China dominates manufacturing, accounting for 35% of gross global manufactured goods (1). “Cheap” Chinese goods threaten to flood international markets leading many countries, including the U.S., to protect domestic industries and manufacturing (2). Politicians protect domestic manufacturing through subsidies (often targeted at politically favored industries) and tariffs on imports (3). Through May of 2024, the U.S. government invested more than $800 billion during the Biden Administration alone in semiconductor manufacturing, EVs, sustainable energy sources, and infrastructure. This investment is part of a broader trend to reduce reliance on China for practical (proximity to end customer, quality control, etc.) and political reasons. As this shift gathers momentum, we think manufacturing firms of all sizes will benefit from increased demand for domestically manufactured goods.


How do U.S. manufacturing firms meet increasing demand for their products? New product lines require significant investment in machinery and equipment and can take years to develop. For example, a new-build semiconductor factory can take 3-5 years and $10 billion to get off the ground (4). Subsidies can offset the monetary cost, but tariffs go into effect immediately and cause a rapid rise in demand for the goods domestic manufacturing firms produce. What if existing product lines could build products more efficiently? Would this lead to more domestic production? Certainly, the U.S. could never meet the cheap Chinese labor costs, but could it make up for that through innovation and productivity gains? We set out to test this hypothesis for U.S. manufacturing firms.


Well-established manufacturing firms continuously optimize for efficiency through extensive use of robotics and other automation. They’ve embraced a movement coined “Industry 4.0” - a broad term used to indicate the modernization of manufacturing including the use of Virtual Reality, Internet of Things, robotics, and AI. However, we thought there might be an opportunity to help smaller manufacturing firms ($20-60M in revenue) that have limited capital to fund the capital expenditures required to buy a new robot from FANUC, for example (Japanese robotics firm specializing in manufacturing robots). We confirmed our hypothesis during a tour of a small manufacturing company. Firms like this follow industry best practices in line management, but frequently can’t justify the steep investment in the automation (robotics) larger firms enjoy. Pen and paper, manually updated excel spreadsheets, and manual inputs into CNC machines through PLCs carried the day. This is a very well-run establishment, but the manual inputs and tracking seemed ripe for automation through well-designed process management software.

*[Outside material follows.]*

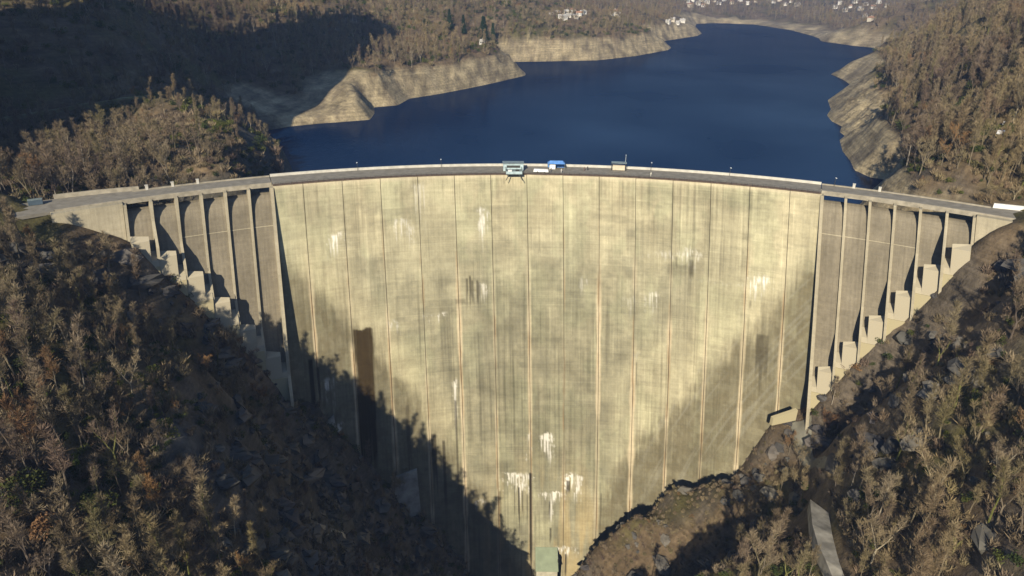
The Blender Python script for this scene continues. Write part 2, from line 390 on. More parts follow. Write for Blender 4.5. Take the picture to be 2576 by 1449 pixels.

In speaking with manufacturing software company owners and factory owners, we learned that our hypothesis was mostly correct. Continuous production processes (like paper manufacturing, waste management, and others) benefit from innovations in AI and software that “close the loop” on the production process. (Instead of batch sampling, the system continuously monitors output and optimizes inputs to eliminate error and inefficiencies.) Plant and line management software and production tracking dashboards are also commonplace (ERP software, “mission control” software, Overall Equipment Effectiveness dashboards, etc.). The industry solved for clipboards and superintendent walkthroughs by creating constantly-updating charts and graphs that can be easily customized to any factory use-case. Implementing a dashboard software like this that tracks factory or production line output is relatively simple as most rely on human-in-the-loop input to build the key performance indicator dashboards. With low implementation costs and clear value, it may come as no surprise that we found a lot of these companies, with intense competition among them.


In addition to ERPs and AI-based continuous improvement software products, we thought we might find a plethora of “Industry 4.0” innovations targeted at the lower-middle market manufacturers - IoT devices designed to backfit analog systems, software products that identify inefficiencies in analog machines, etc. - but these companies were few and far between. As with the investment in robotics, retrofitting a factory line carries a very large capex cost. Factory equipment is often decades old, maintained to stretch the useful life as long as possible to avoid the significant replacement expense, making any modern retrofit difficult. Line workers often know the machines they work intimately, and interact with them through everything from modern PLCs to levers and handles. Implementation costs must include time lost due to training on a new process. Owners purchase equipment from different vendors over the years which also complicates the modernization challenge and makes every implementation custom to the factory/owner/machine. With EBITDA margins often in the high single digits, small and mid-size manufacturing company owners may find that investing in a new, unproven technology that doesn’t immediately and directly increase output introduces unacceptable risk.


“Small and mid-size manufacturing companies are reluctant to embrace change and innovation,” said a vendor at a conference we attended. We don’t think this is necessarily true. Without context, software vendors could conclude that owners are “stuck in their ways”; however, the nature of the business drives the slow, deliberate embrace of Industry 4.0 techniques. As Elon Musk said, “Manufacturing is insanely difficult.” Disrupting the line to add IoT sensors that may break in 6 months doesn’t make sense for small manufacturing firms with a low appetite for risk. The winners in manufacturing tech will produce software that is easy and cheap to implement, and brings clear and immediate savings to the factory owner - who, in our experience, is perpetually searching for new ways to increase margins and productivity.